Today I tried to think of who I want to be, instead of who I am. There's no way for me to figure out who I am. I think the only way for me to know that would be to transfer all of my thoughts and feelings to someone else so someone else could get a perspective of who I am and judge based on what they think... I don't know. But I know that I want to be someone who is smart, someone who people can respect and want to be around... I want to be someone who is different and stands out from everyone else, but not in a bad way... in a good way. Someone who is happy, someone who knows where they are going. I want to be someone that you'll remember in a year. But see... that's the trouble. It's like, you know who you want to be but you don't know how to be that person.

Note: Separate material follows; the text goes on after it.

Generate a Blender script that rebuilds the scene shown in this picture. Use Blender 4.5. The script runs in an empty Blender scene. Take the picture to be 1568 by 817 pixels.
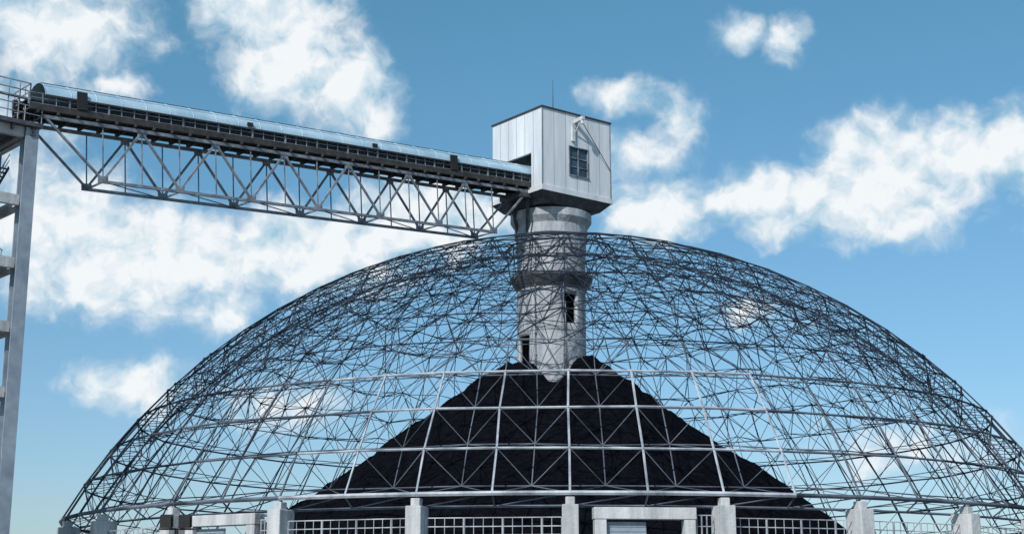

"Now I realize it's so hard to see the rainbows through glasses dark as these. Baby, I'll be able from now on on my knees. Oh I am weak. Oh I know I am vain. Take this weight from me, let my spirit be unchained. Old man swearin' at the sidewalk and I'm overcome. Seems that we've both forgotten, forgotten to go home. Have I seen an angel? Or have I seen a ghost? Where's that rock of ages when I need it most?"